It’s Works-for-Me Wednesday, and I’m very busy at work today with not much time for writing, but I’ve been thinking about a simple thing here in my office that really works for me:
I have a small digital clock-radio plugged into the same power-strip with my computer and monitor. At the end of the day, I shut down my computer and then turn off everything at once using the button on the power-strip. (That saves energy, compared to leaving the monitor in sleep mode all night as many people do.) There’s no battery in the clock, so it doesn’t keep time overnight. That’s a problem, right?
Wrong! My handy clock tells me how long I’ve been here! When it’s blinking 08:00, it’s time for me to wrap up what I’m doing and go home! This has saved me untold hassles and childcare overtime fees. The clock sits on the desk just behind my mouse pad, where its blinking doesn’t annoy me but I see the number every time I glance toward the mouse to align my hand on it.
I don’t need a clock to tell me what time it is because my computer (which does have a battery) shows the time in the corner of the screen. The thing is, what with child- and transit-related delays, I don’t arrive at work at exactly the same time each day, so I used to waste a lot of time trying to recall exactly when it would be time to leave. More importantly, I tend to do my best work in the mid-to-late afternoon, and it’s a kind of work (data management for a multi-year research study) that can become very absorbing as I figure out what went wrong in which algorithm that led to this pattern of encoded responses . . . so once I get going, I can keep working happily while I become late for everything and get overtired and hungry.
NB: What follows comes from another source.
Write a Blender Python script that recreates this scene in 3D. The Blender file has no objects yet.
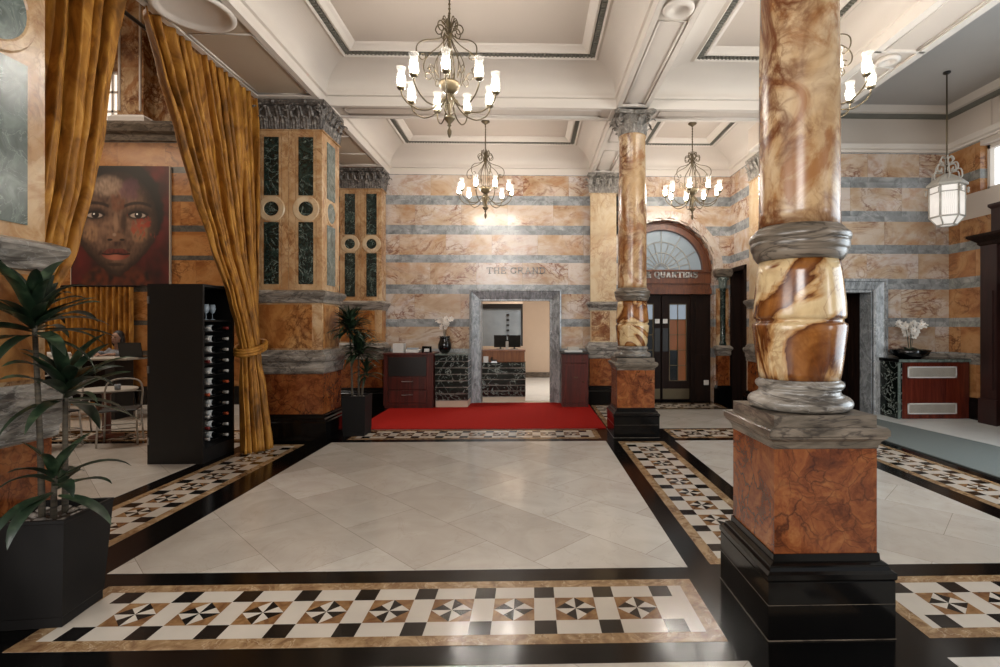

Originally, I bought the clock-radio so I could listen to the radio, but I discovered its time-management ability when I was pregnant and coming to work at strange times because of my unpredictable hours of morning nausea. Even when not queasy, I was very tired all the time, but I was determined to live up to my bosses’ trust in me to work 8-hour days with flexible starting times. Instead of thinking, “Okay, I got here at 12:45, so I can go home at 8:45…. Now, what is the deal with this skip pattern? 124 people answered -8 to Q5E, but only 45 are -8 on Q5F; 124 minus 45 is 79 minus 5 is 74…. Ugh, I’m tired; how long have I been here??” I could simply glance at the clock!
Of course, there are times when I keep thinking, “I’ll just finish this one thing,” for half an hour or more, as it turns out to be a bigger or harder problem than I expected, and if I don’t have to pick up my kid I may let that go on much longer than I should (considering that the kid and his father, who did pick him up, are wondering what happened to me!), but that’s my fault, not the clock’s!